Une question que se pose l’Expert Français de Miami, Kostya Kortchinsky, à propos du très fameux et très récent « indice de probabilité d’exploitation » que Microsoft fournit désormais à l’occasion de chaque Patch Tuesday. « C’est une bonne idée » estime en substance l’auteur, « car elle donne au responsable sécurité un indice tangible du degré d’urgence qui caractérise le déploiement et l’application de telle ou telle rustine ». Reste que ce thermomètre de dangerosité n’est pas très fiable. Non pas, précise Kortchinsky, parce que certaines failles sont « minimisées », bien au contraire. Et de se lancer dans l’analyse de faisabilité d’un exploit portant sur une faille étiquetée « critique » dans le tout dernier bulletin Microsoft, indice d’exploitation 1 –le plus élevée sur l’échelle de Richter du Poc-. Notre chercheur s’escrime sur le code, déploie les trésors de sagacité que l’on lui connaît… en vain. Le lendemain, ledit bulletin voyait sa cote d’exploitation tomber au niveau 3, accompagné de la mention « remote code execution exploit is very unlikely », correction faite après les insistantes questions de iDefense.
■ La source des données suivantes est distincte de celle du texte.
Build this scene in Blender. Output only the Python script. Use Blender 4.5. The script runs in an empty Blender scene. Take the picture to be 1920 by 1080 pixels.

Des heures de travail en pure perte. La vie de forgeron du pentesting est un sacerdoce parfois bien éprouvant.
Une aventure qui remet en question la fiabilité des avis du MSRC ? Un simple « trouillomètre » dont les mesures sont liées à l’émotivité du moment ? Où, plus simplement, une erreur ponctuelle qui ne devrait pas remettre en cause le sérieux du travail effectué par les membres du MSRC. L’immense majorité des non-techniciens qui ne peuvent apprécier à leur juste mesure la subtilité et les interprétations de ces querelles d’experts, aura retenu une seule chose : Microsoft a peut-être poussé ses clients à appliquer un peu trop vite un patch qu’ils auraient éventuellement pu retarder le temps d’un test de régression. Pas de quoi fouetter un compilateur.
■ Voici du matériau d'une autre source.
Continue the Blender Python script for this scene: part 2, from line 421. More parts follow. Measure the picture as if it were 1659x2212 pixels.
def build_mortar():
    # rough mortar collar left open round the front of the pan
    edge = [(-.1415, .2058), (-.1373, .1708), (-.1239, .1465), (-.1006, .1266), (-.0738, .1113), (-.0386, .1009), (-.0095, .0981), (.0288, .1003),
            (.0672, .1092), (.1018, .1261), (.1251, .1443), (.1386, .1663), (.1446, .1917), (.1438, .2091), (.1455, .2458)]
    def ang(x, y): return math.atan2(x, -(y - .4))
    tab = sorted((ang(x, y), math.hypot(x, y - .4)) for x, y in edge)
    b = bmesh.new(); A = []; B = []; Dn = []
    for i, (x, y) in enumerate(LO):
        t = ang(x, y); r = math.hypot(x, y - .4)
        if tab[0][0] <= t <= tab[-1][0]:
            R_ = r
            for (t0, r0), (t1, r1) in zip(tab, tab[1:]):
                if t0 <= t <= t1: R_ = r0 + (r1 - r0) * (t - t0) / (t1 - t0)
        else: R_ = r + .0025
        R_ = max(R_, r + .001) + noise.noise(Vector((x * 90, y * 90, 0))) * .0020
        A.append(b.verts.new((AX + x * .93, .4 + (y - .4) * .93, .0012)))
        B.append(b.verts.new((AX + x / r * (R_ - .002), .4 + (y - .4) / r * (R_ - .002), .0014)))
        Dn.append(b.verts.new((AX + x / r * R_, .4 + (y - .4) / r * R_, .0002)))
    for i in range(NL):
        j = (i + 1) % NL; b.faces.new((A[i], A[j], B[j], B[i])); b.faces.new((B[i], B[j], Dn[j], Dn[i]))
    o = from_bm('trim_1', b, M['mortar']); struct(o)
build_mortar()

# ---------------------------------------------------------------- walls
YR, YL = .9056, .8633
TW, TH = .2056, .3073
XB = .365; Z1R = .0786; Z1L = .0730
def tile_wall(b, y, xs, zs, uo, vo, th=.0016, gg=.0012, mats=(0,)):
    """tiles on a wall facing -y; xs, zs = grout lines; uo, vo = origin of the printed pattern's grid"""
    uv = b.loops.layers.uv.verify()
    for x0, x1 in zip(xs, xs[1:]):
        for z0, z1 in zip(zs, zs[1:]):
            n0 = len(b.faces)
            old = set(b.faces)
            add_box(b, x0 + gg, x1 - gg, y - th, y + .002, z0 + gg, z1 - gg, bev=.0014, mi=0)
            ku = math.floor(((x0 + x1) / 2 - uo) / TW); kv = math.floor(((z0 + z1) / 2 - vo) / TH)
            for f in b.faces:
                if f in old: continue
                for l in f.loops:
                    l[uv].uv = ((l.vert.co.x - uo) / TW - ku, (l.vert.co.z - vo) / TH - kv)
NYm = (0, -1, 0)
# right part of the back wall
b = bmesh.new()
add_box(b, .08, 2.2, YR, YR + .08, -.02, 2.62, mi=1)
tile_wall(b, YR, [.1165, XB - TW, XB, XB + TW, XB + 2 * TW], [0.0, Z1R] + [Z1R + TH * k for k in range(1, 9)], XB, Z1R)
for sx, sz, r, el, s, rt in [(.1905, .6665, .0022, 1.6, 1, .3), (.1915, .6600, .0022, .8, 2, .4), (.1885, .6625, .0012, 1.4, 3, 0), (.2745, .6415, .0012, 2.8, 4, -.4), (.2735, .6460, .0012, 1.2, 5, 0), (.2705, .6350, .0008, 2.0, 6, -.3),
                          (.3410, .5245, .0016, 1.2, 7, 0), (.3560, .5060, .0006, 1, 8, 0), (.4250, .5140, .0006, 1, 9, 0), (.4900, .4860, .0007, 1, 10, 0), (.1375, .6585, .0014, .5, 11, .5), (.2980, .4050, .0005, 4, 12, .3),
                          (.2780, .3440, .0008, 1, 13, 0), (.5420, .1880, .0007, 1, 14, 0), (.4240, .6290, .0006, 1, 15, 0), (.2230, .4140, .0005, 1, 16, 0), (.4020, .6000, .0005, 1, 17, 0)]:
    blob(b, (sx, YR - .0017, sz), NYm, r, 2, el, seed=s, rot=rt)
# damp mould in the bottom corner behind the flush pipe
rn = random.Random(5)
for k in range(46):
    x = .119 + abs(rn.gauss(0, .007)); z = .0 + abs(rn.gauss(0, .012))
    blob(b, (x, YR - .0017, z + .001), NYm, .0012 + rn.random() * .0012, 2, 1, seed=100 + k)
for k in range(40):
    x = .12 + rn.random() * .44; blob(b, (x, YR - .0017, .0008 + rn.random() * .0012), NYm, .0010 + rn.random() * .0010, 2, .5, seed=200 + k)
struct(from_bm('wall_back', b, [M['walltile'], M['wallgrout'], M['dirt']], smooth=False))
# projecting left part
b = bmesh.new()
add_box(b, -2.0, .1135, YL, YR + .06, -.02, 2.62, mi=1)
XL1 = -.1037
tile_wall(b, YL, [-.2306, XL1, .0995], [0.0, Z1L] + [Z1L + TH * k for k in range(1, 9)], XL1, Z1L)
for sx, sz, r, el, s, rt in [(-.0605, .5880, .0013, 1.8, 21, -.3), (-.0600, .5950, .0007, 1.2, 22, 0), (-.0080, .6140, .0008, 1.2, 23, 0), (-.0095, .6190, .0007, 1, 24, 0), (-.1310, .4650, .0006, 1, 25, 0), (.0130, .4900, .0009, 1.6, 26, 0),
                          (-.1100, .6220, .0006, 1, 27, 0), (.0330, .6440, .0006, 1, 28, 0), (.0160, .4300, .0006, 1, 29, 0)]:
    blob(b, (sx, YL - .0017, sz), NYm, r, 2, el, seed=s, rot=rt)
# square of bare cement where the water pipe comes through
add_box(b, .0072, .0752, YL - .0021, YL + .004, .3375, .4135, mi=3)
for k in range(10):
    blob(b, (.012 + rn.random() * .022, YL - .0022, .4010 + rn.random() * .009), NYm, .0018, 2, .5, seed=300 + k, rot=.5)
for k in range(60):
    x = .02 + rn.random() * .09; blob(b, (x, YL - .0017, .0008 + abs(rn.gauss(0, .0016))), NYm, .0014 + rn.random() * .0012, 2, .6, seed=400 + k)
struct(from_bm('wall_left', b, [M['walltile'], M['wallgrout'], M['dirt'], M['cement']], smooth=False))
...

Microsoft se retrouve donc dans une situation à nouveau difficile à tenir. Longtemps, ses alertes de sécurité ont été systématiquement minimisées, occultées parfois. Les bugs de Windows étaient aussi officiellement inexistants que les failles exploitables dans le monde Apple. Un «négationnisme du trou » qui devait peu à peu disparaître, sous la pression des membres actifs de la liste de diffusion Full Disclosure : Liu Die Yu, http-equiv, Thor Larholm, Paul (de Greyhat) et tant d’autres. Il faudra plus de 8 ans pour retrouver une certaine confiance de la part du public, à grand renfort de blogs, de bulletins formatés, de rendez-vous fixes les seconds mardis de chaque mois, de promesses de « remise à plat » des noyaux, de politiques de développement à la sauce Software Development Lifecycle, de TPM et de trustworthy computing.
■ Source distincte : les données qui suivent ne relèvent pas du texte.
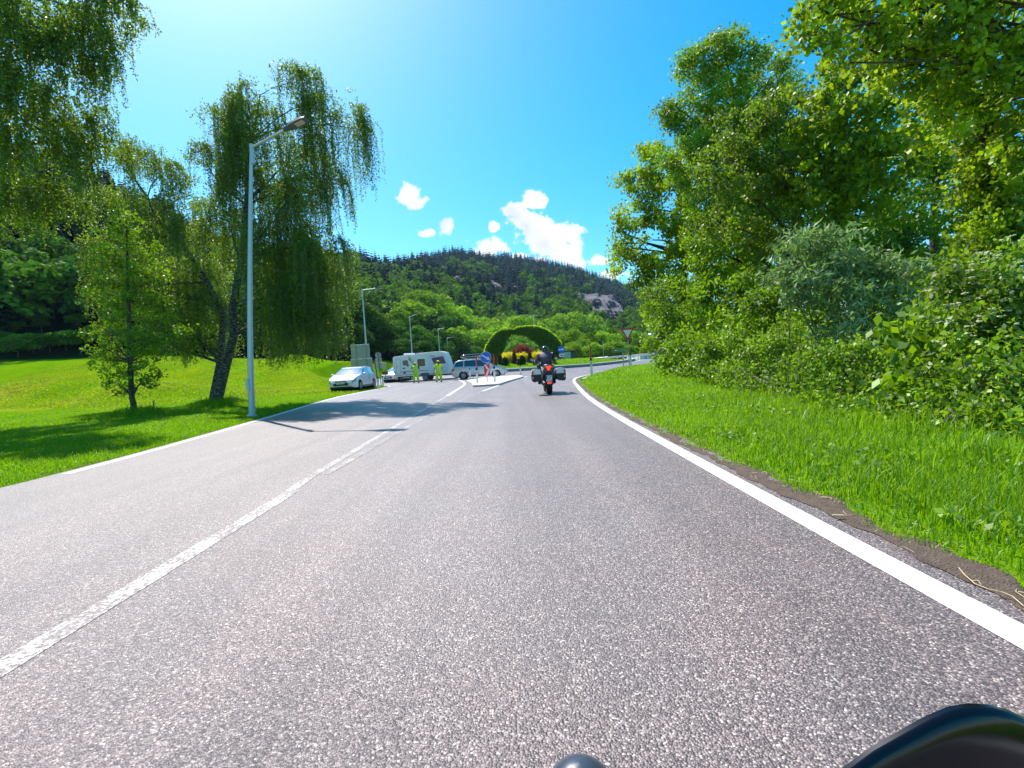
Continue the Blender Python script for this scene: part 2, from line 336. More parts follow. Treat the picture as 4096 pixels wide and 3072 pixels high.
K['tyre'] = mat('tyre rubber', (.018, .018, .02), .8); K['rim'] = mat('alloy rim', (.5, .5, .54), .3, .8); K['chrome'] = mat('chrome', (.7, .7, .72), .12, 1.0)
K['lens'] = mat('headlight lens', (.30, .34, .38), .1, coat=1.0, var=.5, scale=20); K['plate'] = mat('number plate', (.9, .9, .88), .4)
K['caravan'] = mat('caravan cream panel', (.84, .86, .80), .38, var=.03); K['caravanb'] = mat('caravan pale blue panel', (.66, .78, .86), .36, var=.03); K['trim'] = mat('grey trim', (.10, .11, .13), .5)
K['curtain'] = mat('brown curtained window', (.12, .075, .03), .12, var=.5, scale=9, coat=.5); K['purple'] = mat('violet tinted window', (.12, .055, .12), .1, var=.25, coat=.7)
K['ora'] = mat('orange decal', (.75, .42, .06), .4); K['dblue'] = mat('dark blue', (.02, .04, .16), .5)
K['hiviz'] = mat('hi-vis yellow', (.60, .95, .005), .75, var=.12, scale=12, bump=.3, bscale=30); K['stripe'] = mat('reflective tape', (.50, .56, .46), .4); K['skin'] = mat('skin', (.45, .25, .18), .6); K['hair'] = mat('dark brown hair', (.03, .018, .012), .7)
K['leather'] = mat('dark motorcycle jacket', (.085, .06, .10), .6, var=.4, scale=9, bump=.5, bscale=25); K['helmet'] = mat('black helmet', (.012, .014, .022), .12, coat=1.0); K['jeans'] = mat('dark trousers', (.03, .03, .04), .8, bump=.3)
K['red_lit'] = mat('lit red tail lamp', (1.0, .03, .015), .3, emit=1.6); K['amber'] = mat('amber lens', (.55, .12, .015), .25, coat=.6); K['pannier'] = mat('black pannier plastic', (.02, .02, .024), .5); K['pansilver'] = mat('silver pannier lid', (.78, .79, .82), .3, .0, coat=.5)
K['mirror_shell'] = mat('glossy black mirror shell', (.003, .004, .008), .16, coat=.0, spec=.4); K['dome'] = mat('dark blue grey lacquer', (.035, .045, .07), .35, coat=.2)
K['birch'] = bark('birch bark', (.035, .030, .026), (.26, .24, .21), 5, 14, .56); K['bark'] = bark('brown bark', (.035, .026, .018), (.12, .09, .06)); K['barkg'] = bark('grey bark', (.06, .055, .045), (.20, .18, .145))
K['wood'] = mat('weathered wood', (.13, .10, .07), .9); K['wire'] = mat('power cable', (.16, .16, .17), .6, .3); K['teal'] = mat('pale glazed panel', (.45, .62, .60), .3); K['wallw'] = mat('pale hall wall', (.55, .66, .72), .6); K['bottle'] = mat('green bottle plastic', (.05, .55, .28), .2)
K['lf_birch'] = leafmat('birch leaves', (.035, .085, .008), (.14, .245, .012), (.34, .52, .012))
K['lf_green'] = leafmat('broad green leaves', (.018, .06, .004), (.18, .35, .006), (.36, .60, .008))
K['lf_ash'] = leafmat('ash leaves', (.022, .075, .004), (.19, .38, .006), (.38, .62, .008))
K['lf_yel'] = leafmat('yellow green leaves', (.03, .08, .004), (.32, .47, .008), (.50, .70, .008))
K['lf_willow'] = leafmat('silvery willow leaves', (.09, .15, .03), (.42, .50, .26), (.22, .40, .06), rough=.5, spec=.25)
K['lf_dog'] = leafmat('dogwood leaves', (.018, .06, .006), (.27, .44, .02), (.34, .56, .015), spec=.5)
K['flower'] = mat('cream flower heads', (.62, .60, .33), .8, var=.15, scale=30)
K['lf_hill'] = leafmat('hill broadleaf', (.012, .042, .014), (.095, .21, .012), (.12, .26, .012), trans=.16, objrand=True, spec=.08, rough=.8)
K['lf_con'] = leafmat('spruce needles', (.016, .042, .034), (.045, .09, .045), (.02, .05, .012), trans=.12, objrand=True, spec=.05, rough=.8)
K['lf_red'] = leafmat('crimson maple leaves', (.11, .008, .02), (.22, .02, .035), (.35, .02, .04)); K['lf_yellow'] = leafmat('golden shrub leaves', (.75, .58, .005), (.9, .78, .01), (.9, .75, .01), trans=.5)
K['lf_hedge'] = leafmat('clipped hedge leaves', (.05, .11, .005), (.14, .25, .006), (.40, .58, .012), trans=.12); K['lf_brown'] = leafmat('bronze topiary', (.10, .045, .012), (.19, .09, .03), (.2, .09, .02), trans=.2); K['lf_box'] = leafmat('dark box leaves', (.012, .035, .008), (.03, .07, .012), (.05, .11, .01), trans=.2)
K['lf_weep'] = leafmat('pale weeping leaves', (.10, .22, .02), (.20, .38, .05), (.3, .52, .04)); K['blade'] = leafmat('grass blades', (.06, .17, .003), (.20, .38, .005), (.34, .60, .006), trans=.45, rough=.45); K['mow'] = leafmat('meadow blades', (.09, .22, .002), (.18, .34, .002), (.30, .54, .003), trans=.45)
K['bank'] = leafmat('yellow green bank grass', (.12, .20, .002), (.27, .36, .003), (.40, .55, .004), trans=.4)
K['straw'] = mat('dry straw', (.55, .42, .24), .8, var=.3)
# ---------------------------------------------------------------- terrain
def ss(t): t = np.clip(t, 0, 1); return t * t * (3 - 2 * t)
EYR = [(-40, 1.62), (1.5, 1.62), (6, 1.72), (9, 1.82), (12, 1.98), (15, 2.22), (19, 2.62), (23, 3.0), (27.5, 3.6), (31.6, 4.7), (34, 5.6), (36, 6.6), (38, 7.9), (40, 9.6), (42, 12.2), (43.5, 15.5), (44.5, 20), (45, 60), (45, 400)]
EYL = [(-40, -5.5), (5.5, -5.5), (7, -5.65), (9, -5.95), (11.4, -6.35), (15, -7.0), (19, -7.75), (23.5, -8.4), (30, -8.6), (34, -8.7), (35.5, -9.2), (37, -10.2), (38.5, -11.4), (40, -12.6), (42, -13.8), (45, -14.6)]
_ty = np.linspace(-40, 45, 3401); _tk = np.exp(-.5 * (np.arange(-120, 121) / 40.) ** 2); _tk /= _tk.sum()
_tv = np.interp(_ty, [a for a, b in EYR], [b for a, b in EYR]); _ts = np.convolve(np.pad(_tv, 120, mode='edge'), _tk, 'valid'); _ts = np.where(_ty > 41, _tv, _ts)
def edgeR(y): return np.where(np.asarray(y) > 45, np.interp(y, [a for a, b in EYR], [b for a, b in EYR]), np.interp(y, _ty, _ts))
def edgeL(y): return np.interp(y, [a for a, b in EYL], [b for a, b in EYL])
ICX, ICY, IR, OR_ = 1.0, 68.0, 16.0, 27.0
# silhouette of the hills: pixel column -> height of the ridge, distance where the slope starts, distance of the ridge
RID = [(-900, 560, 60, 170), (-400, 600, 60, 190), (0, 690, 62, 210), (300, 745, 64, 230), (463, 800, 66, 240), (700, 945, 74, 260), (926, 1055, 84, 300), (1200, 1100, 98, 360), (1360, 1075, 112, 420),
       (1480, 1075, 120, 460), (1600, 1100, 128, 560), (1720, 1062, 140, 690), (1850, 1040, 160, 760), (2000, 1045, 185, 800), (2200, 1062, 205, 820), (2350, 1102, 215, 840),
       (2450, 1138, 220, 860), (2600, 1190, 230, 880), (2700, 1230, 235, 900), (3000, 1250, 240, 900), (3600, 1260, 240, 900), (4096, 1250, 240, 900), (4900, 1250, 240, 900)]
RT = np.array([(p - 2048) / F for p, *_ in RID]); RE = np.array([(HOR(p) - y) / F for p, y, *_ in RID]); RD0 = np.array([q[2] for q in RID]); RDR = np.array([q[3] for q in RID])
_ph = rng.uniform(0, 6.28, (12, 2)); _kd = rng.normal(0, 1, (12, 2))
def fbm(x, y, L0):
    s = 0
    for i in range(12):
        k = 2 ** (i / 2.4); s = s + np.sin((x * _kd[i, 0] + y * _kd[i, 1]) * k / L0 + _ph[i, 0]) / k ** .8
    return s / 3.2
def hill(x, y):
    D = np.maximum(np.maximum(y, np.abs(x) / 1.5), 1.0); t = x / D
    e = np.interp(t, RT, RE); d0 = np.interp(t, RT, RD0); dr = np.interp(t, RT, RDR)
    back = ss((y + 0.35 * np.abs(x) - 5) / 40)
    z = e * dr + 1.0; u = (D - d0) / (dr - d0)
    prof = np.where(u < 1, np.clip(u, 0, 1) ** 1.05, 1 - .5 * ss((u - 1) / 1.2))
    n = fbm(x, y, 38.) * np.clip(u, 0, 1) * np.clip(1.4 - u, .25, 1) * z * .085
    return (z * prof + n) * back * (u > 0)
def H(x, y):
    x = np.asarray(x, float); y = np.asarray(y, float)
    r = np.hypot(x - ICX, y - ICY)
    z = .30 * ss((OR_ - r) / (OR_ - IR)) + .5 * ss((x - 8) / 16) * ss((y - 38) / 14)
    z = z + np.where(r < IR, .30 + .75 * ss((IR - r) / 7.), 0)
    out = x - edgeR(y)
    z = z + np.where((out > 0) & (y < 46), (.14 + .20 * ss((y - 8) / 22)) * ss((out - .25) / 2.6), 0)
    lft = edgeL(np.minimum(y, 34)) - x; lb = ss((lft - .3) / 2.2)
    far = r > OR_
    z = z + np.where(far, .06 * lb * (lft > 0), 0)
    mead = ss((-x - 15.) / 9) * ss((y - 38) / 28) * .72 + .7 * ss((-x - 20) / 45) * ss((y - 5) / 70)
    z = z + np.where(far | (x < -22), 4.3 * mead * (1 - .35 * ss((y - 90) / 120)), 0)
    z = z + np.where((x < -14), (1.7 * np.exp(-((x + 34) / 8) ** 2 - ((y - 36) / 5) ** 2) + 0.9 * np.exp(-((x + 25) / 5) ** 2 - ((y - 33) / 4) ** 2) + .30 * fbm(x, y, 6.) * ss((-x - 16) / 10)), 0)
    z = z + .62 * ss((r - OR_ - .3) / 1.6) * (1 - ss((r - OR_ - 3) / 4)) * ss((-x - 14.8) / 2.) * (1 - ss((y - 62) / 10)) * (y > 30)
    # low tussocks round the two roadside trees
    z = z + .22 * np.exp(-((x + 11.7) / 1.1) ** 2 - ((y - 19.0) / 1.2) ** 2) + .16 * np.exp(-((x + 12.9) / .9) ** 2 - ((y - 16.3) / 1.0) ** 2)
    return z + hill(x, y)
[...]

En souhaitant faire preuve d’encore plus de transparence, grâce à ce fameux indice d’exploitation, les équipes sécurité de Microsoft s’exposent une fois de plus aux critiques en cas d’erreur (humaine) de jugement. Critiques d’autant plus justifiées que, si les fausses alertes se répètent trop souvent, ces annonces pourraient provoquer un effet inverse à celui escompté. A force d’entendre crier « au loup », les vigilances s’émoussent. D’autant plus que les vigilances en question sont déjà au plus bas en temps normal. La récente affaire « conficker-downadup » a prouvé qu’au moins 40 % des grands comptes français lisaient lesdites alertes –ou respectaient lesdits avis d’urgence- d’un postérieur distrait, et ce, quelque soit le ton employé par le Microsoft Response Team.
La coupe serait pleine si, par malchance, l’un de ces indices d’exploitation « surévalué » pousse les usagers à déployer une rustine dans l’urgence et que ladite rustine provoque une régression générale. Bien que de plus en plus rare, ce genre de désagrément est déjà arrivé par le passé. Le spectre du « service pack qui tue » ou l’ombre du « correctif qui freeze » demeure encore très présent dans l’inconscient collectif des homo-informaticus.